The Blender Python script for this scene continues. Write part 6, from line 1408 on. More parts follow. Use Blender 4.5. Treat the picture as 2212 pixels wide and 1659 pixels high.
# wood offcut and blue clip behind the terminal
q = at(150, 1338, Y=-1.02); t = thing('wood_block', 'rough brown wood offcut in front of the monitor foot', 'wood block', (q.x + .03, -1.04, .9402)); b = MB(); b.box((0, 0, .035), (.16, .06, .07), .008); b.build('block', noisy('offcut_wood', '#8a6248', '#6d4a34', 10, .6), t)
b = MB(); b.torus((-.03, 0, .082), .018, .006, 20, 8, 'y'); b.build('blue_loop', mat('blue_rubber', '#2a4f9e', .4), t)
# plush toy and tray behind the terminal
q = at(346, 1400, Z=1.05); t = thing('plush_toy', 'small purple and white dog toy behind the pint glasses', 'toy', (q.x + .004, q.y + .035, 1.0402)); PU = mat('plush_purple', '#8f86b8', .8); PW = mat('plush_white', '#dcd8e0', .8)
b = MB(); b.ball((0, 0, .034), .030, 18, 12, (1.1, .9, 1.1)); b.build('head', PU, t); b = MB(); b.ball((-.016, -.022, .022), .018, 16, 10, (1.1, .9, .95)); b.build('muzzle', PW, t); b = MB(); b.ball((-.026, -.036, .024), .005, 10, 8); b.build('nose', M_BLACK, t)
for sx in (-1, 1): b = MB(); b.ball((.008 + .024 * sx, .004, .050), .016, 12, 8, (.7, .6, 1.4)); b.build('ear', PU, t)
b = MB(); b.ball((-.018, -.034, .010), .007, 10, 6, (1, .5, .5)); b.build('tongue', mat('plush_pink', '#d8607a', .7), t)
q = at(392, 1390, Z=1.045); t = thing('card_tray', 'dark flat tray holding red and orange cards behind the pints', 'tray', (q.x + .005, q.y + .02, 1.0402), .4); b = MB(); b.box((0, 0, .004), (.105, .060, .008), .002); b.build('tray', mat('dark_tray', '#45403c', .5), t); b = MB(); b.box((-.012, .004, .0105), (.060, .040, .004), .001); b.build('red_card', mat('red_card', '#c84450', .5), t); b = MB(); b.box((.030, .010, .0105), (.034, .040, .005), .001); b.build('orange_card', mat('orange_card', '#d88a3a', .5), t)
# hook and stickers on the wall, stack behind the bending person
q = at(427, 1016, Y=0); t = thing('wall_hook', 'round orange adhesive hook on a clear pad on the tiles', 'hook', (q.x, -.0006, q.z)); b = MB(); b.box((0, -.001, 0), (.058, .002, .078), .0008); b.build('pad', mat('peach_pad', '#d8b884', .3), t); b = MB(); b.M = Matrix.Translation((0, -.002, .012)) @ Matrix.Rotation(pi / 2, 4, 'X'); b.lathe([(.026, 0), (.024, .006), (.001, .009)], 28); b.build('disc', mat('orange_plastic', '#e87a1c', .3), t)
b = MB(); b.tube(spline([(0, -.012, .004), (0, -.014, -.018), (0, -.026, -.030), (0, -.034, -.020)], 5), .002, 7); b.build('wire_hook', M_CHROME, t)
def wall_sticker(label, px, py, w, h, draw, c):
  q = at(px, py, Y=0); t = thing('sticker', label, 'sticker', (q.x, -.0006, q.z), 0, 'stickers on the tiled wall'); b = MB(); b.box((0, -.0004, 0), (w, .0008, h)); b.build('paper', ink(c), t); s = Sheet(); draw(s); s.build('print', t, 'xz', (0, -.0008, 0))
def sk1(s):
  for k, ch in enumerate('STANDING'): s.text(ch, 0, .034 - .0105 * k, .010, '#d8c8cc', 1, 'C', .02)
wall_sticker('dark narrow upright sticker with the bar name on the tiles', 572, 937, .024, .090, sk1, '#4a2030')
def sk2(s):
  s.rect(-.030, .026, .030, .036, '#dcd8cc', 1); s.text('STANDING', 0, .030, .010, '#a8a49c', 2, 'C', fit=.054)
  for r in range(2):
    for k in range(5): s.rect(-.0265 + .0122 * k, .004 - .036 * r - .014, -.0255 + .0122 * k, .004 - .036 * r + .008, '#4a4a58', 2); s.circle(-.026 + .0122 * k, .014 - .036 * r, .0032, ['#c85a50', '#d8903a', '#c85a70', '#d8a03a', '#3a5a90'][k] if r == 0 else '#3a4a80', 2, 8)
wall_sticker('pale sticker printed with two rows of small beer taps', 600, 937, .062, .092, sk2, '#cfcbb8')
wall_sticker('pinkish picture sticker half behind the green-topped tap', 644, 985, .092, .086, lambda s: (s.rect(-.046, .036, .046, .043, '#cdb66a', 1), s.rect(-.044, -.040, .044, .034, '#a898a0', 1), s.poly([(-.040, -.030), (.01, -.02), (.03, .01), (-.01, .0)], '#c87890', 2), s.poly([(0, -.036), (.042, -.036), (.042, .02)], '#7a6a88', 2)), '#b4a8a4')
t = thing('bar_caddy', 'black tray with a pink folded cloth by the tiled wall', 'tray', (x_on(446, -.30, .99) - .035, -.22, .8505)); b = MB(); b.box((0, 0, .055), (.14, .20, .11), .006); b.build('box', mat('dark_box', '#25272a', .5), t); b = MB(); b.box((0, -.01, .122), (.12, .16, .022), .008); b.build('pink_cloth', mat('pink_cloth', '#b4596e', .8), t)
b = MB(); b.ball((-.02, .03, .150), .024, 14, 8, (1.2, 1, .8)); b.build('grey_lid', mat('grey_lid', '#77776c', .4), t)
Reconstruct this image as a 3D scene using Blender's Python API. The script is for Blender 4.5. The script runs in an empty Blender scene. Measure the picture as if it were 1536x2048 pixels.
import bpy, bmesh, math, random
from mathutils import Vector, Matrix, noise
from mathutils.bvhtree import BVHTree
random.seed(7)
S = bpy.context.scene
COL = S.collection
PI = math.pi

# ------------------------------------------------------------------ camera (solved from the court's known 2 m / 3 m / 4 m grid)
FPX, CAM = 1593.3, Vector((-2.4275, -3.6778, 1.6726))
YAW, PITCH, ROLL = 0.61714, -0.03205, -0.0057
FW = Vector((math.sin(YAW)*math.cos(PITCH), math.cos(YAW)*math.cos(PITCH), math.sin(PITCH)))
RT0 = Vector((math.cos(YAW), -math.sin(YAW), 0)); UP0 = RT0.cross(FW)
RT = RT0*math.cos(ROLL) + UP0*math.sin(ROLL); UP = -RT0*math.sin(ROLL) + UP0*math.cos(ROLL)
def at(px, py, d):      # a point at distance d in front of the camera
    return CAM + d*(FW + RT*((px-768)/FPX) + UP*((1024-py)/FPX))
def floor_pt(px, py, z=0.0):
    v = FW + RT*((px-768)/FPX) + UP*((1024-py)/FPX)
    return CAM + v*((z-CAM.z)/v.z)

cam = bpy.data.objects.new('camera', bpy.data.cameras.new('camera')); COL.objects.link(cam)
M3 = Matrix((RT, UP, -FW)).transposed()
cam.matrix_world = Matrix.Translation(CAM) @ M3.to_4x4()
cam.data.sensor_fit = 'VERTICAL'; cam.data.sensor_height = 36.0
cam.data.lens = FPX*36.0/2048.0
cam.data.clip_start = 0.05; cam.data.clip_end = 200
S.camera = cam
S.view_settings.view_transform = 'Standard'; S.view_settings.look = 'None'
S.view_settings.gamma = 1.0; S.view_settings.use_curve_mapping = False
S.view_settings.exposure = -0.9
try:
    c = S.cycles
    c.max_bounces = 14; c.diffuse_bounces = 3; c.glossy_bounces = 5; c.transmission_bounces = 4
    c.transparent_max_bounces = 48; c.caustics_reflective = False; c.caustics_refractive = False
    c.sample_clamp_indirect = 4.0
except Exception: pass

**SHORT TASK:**
Starting with the line that contains "Reconstruct this image", repeat each line exactly, and stop once the line that contains "return CAM + v*((z-CAM.z)/v.z)" has been repeated.

**REPLY TO THE TASK:**
Reconstruct this image as a 3D scene using Blender's Python API. The script is for Blender 4.5. The script runs in an empty Blender scene. Measure the picture as if it were 1536x2048 pixels.
import bpy, bmesh, math, random
from mathutils import Vector, Matrix, noise
from mathutils.bvhtree import BVHTree
random.seed(7)
S = bpy.context.scene
COL = S.collection
PI = math.pi

# ------------------------------------------------------------------ camera (solved from the court's known 2 m / 3 m / 4 m grid)
FPX, CAM = 1593.3, Vector((-2.4275, -3.6778, 1.6726))
YAW, PITCH, ROLL = 0.61714, -0.03205, -0.0057
FW = Vector((math.sin(YAW)*math.cos(PITCH), math.cos(YAW)*math.cos(PITCH), math.sin(PITCH)))
RT0 = Vector((math.cos(YAW), -math.sin(YAW), 0)); UP0 = RT0.cross(FW)
RT = RT0*math.cos(ROLL) + UP0*math.sin(ROLL); UP = -RT0*math.sin(ROLL) + UP0*math.cos(ROLL)
def at(px, py, d):      # a point at distance d in front of the camera
    return CAM + d*(FW + RT*((px-768)/FPX) + UP*((1024-py)/FPX))
def floor_pt(px, py, z=0.0):
    v = FW + RT*((px-768)/FPX) + UP*((1024-py)/FPX)
    return CAM + v*((z-CAM.z)/v.z)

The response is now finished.